Vidimus, i.e. she lived in our day—under the reign of Vespasian.— Veledam. Cf. H. 4, 61. 65.
Auriniam. Aurinia seems to have been a common name in Germany for prophetess or wise woman. Perhaps==Al-runas, women knowing all things. So Veleda==wise woman. Cf. Wr. in loc.
Non adulatione, etc. "Not through adulation, nor as if they were raising mortals to the rank of goddesses." Ky. This is one of those oblique censures on Roman customs in which the treatise abounds. The Romans in the excess of their adulation to the imperial family made ordinary women goddesses, as Drusilla, sister of Caligula, the infant daughter of Poppaea (Ann. 15, 23), and Poppaea herself (Dio 63, 29). The Germans, on the other hand, really thought some of their wise women to be divine. Cf. His. 4, 62, and my note ibid. Reverence and affection for woman was characteristic of the German Tribes, and from them has diffused itself throughout European society.
IX. Deorum. T. here, as elsewhere, applies Roman names, and puts a Roman construction (Romana interpretatione, § 43), upon the gods of other nations, cf. § 3.

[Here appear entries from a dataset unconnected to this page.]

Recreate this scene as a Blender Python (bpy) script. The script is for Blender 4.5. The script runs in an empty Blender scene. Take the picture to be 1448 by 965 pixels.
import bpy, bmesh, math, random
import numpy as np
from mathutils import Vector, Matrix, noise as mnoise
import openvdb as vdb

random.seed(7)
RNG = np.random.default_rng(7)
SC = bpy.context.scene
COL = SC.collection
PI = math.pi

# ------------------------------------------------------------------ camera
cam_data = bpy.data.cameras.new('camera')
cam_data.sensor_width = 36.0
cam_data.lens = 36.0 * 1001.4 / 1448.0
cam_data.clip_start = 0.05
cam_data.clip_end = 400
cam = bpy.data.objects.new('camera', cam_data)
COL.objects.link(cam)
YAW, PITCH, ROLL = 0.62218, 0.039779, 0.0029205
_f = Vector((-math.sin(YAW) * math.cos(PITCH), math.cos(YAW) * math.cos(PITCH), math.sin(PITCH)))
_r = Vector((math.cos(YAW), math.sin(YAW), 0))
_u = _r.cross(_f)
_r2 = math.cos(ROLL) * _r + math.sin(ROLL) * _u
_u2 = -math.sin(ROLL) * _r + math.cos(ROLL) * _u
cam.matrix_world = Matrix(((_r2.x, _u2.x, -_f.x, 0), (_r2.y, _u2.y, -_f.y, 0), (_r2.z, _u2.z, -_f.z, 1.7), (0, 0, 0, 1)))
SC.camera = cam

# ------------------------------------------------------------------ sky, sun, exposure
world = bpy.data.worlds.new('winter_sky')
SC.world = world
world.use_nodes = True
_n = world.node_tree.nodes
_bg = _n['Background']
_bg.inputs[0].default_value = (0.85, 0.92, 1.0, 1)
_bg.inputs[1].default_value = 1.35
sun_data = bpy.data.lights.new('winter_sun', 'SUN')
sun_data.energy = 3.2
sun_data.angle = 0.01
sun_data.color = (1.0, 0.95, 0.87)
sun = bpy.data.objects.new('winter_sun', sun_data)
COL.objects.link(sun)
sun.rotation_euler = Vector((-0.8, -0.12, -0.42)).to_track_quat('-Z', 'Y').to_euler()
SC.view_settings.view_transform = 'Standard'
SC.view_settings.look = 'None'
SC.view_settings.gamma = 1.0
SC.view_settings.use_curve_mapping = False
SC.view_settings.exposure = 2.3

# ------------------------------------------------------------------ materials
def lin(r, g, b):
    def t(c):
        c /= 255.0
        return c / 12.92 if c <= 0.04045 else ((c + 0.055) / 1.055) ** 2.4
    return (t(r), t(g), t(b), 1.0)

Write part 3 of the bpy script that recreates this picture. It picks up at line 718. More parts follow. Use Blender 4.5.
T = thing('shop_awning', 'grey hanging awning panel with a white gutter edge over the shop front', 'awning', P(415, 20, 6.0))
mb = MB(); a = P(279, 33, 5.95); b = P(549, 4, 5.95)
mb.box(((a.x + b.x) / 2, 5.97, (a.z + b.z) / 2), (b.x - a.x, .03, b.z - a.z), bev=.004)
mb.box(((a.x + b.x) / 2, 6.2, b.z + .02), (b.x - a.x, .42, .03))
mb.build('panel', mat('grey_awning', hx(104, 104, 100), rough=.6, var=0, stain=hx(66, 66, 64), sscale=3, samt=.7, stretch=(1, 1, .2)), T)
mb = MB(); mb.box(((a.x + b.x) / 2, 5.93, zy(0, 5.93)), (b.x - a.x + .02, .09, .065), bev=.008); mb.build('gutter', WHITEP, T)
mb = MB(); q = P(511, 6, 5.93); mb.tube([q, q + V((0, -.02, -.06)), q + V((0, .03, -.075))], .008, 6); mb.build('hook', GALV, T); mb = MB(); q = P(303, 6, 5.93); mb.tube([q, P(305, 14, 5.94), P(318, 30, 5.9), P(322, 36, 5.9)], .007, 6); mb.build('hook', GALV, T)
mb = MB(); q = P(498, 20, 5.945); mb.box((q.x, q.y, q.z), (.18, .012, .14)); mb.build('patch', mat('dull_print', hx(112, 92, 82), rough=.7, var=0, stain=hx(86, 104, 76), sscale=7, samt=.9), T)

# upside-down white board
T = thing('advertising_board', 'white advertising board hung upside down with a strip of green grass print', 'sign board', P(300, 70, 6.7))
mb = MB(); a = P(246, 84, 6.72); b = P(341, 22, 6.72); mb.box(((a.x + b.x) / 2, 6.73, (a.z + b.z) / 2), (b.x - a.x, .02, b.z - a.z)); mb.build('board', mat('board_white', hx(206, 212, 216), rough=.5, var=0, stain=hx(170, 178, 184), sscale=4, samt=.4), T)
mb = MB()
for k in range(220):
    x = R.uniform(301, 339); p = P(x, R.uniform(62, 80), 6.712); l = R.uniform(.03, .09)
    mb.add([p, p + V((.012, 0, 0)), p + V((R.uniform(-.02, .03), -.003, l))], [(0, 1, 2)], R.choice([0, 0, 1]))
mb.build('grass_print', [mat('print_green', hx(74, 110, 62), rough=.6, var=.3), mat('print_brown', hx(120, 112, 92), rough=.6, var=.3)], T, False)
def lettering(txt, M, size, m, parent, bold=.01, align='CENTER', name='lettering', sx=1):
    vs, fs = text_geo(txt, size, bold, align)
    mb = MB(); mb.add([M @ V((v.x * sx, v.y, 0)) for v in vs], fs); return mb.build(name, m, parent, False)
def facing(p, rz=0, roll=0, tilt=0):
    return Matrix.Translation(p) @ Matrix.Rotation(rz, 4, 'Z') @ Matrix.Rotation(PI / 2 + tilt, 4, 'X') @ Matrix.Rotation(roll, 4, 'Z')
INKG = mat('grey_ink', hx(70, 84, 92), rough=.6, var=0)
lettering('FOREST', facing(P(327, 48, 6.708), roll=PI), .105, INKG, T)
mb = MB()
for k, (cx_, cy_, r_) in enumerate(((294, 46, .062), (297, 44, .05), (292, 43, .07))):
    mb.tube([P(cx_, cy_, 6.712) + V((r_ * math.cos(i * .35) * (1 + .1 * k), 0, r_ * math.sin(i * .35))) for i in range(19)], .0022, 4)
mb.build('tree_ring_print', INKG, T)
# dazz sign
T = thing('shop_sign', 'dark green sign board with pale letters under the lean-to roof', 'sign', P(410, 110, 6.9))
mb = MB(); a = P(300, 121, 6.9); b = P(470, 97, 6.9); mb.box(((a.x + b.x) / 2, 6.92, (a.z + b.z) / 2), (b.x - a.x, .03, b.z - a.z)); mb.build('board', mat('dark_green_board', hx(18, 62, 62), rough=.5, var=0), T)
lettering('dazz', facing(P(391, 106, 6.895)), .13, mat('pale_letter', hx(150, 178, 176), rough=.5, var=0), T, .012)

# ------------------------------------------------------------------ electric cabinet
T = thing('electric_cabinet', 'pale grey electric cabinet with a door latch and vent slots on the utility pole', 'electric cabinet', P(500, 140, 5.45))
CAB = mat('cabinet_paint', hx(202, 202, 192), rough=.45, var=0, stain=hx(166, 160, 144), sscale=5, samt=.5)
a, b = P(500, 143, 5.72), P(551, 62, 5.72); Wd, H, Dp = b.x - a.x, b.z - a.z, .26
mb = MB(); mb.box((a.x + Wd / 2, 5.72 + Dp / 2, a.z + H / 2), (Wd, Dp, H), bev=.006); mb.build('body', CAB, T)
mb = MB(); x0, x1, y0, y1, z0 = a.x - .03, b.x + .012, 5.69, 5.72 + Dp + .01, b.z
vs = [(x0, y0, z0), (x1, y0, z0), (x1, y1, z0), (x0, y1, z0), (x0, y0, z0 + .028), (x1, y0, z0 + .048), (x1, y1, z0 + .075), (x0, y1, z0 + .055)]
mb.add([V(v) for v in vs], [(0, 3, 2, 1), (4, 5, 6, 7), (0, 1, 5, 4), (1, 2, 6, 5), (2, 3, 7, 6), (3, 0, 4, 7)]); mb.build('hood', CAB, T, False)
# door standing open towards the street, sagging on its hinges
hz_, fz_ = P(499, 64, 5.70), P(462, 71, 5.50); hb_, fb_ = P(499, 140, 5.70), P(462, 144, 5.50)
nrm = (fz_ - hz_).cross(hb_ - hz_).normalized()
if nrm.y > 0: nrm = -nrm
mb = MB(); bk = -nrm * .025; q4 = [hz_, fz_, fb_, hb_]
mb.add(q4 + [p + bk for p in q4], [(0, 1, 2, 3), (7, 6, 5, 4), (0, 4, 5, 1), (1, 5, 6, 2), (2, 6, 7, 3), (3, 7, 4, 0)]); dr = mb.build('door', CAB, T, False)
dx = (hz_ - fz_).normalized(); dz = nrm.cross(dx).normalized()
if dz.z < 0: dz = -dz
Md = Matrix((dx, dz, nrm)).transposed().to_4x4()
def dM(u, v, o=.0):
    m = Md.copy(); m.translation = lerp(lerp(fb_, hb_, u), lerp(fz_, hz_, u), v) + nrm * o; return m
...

Mercurium. So Caes. B.G. 6, 17: Deum maxime Mercurium colunt. Probably the German Woden, whose name is preserved in our Wednesday, as that of Mercury is in the French name of the same day, and who with a name slightly modified (Woden, Wuotan, Odin), was a prominent object of worship among all the nations of Northern Europe. Mars is perhaps the German god of war (Tiw, Tiu, Tuisco) whence Tuesday, French Mardi, cf. Tur. His. Ang. Sax. App. to B. 2. chap. 3. Herculem is omitted by Ritter on evidence (partly external and partly internal) which is entitled to not a little consideration. Hercules is the god of strength, perhaps Thor.
Certis diebus. Statis diebus. Gün.
Humanis—hostiis. Even facere in the sense of sacrifice is construed with abl. Virg. Ec. 3, 77. Quoque==even. For its position in the sentence, cf. note, 3.
Concessis animalibus. Such as the Romans and other civilized nations offer, in contradistinction to human sacrifices, which the author regards as in-concessa. The attempt has been made to remove from the Germans the stain of human sacrifices. But it rests on incontrovertible evidence (cf. Tur. His. Ang. Sax., App. to B. 2. cap. 3), and indeed attaches to them only in common with nearly all uncivilized nations. The Gauls and Britons, and the Celtic nations generally, carried the practice to great lengths, cf. Caes. B.G. 6, 15. The neighbors of the Hebrews offered human victims in great numbers to their gods, as we learn from the Scriptures. Nay, the reproach rests also upon the Greeks and Romans in their early history. Pliny informs us, that men were sacrificed as late as the year of Rome 657.
Isidi. The Egyptian Isis in Germany! This shows, how far the Romans went in comparing the gods of different nations. Gr. Ritter identifies this goddess with the Nertha of chap. 40, the Egyptian Isis and Nertha being both equivalent to Mother Earth, the Terra or Tellus of the Romans.
Liburnae. A light galley, so called from the Liburnians, a people of Illyricum, who built and navigated them. The signum, here likened to a galley, was more probably a rude crescent, connected with the worship of the moon, cf. Caes. B.G. 6, 21: Germani deorum numero ducunt Solem et Lunam.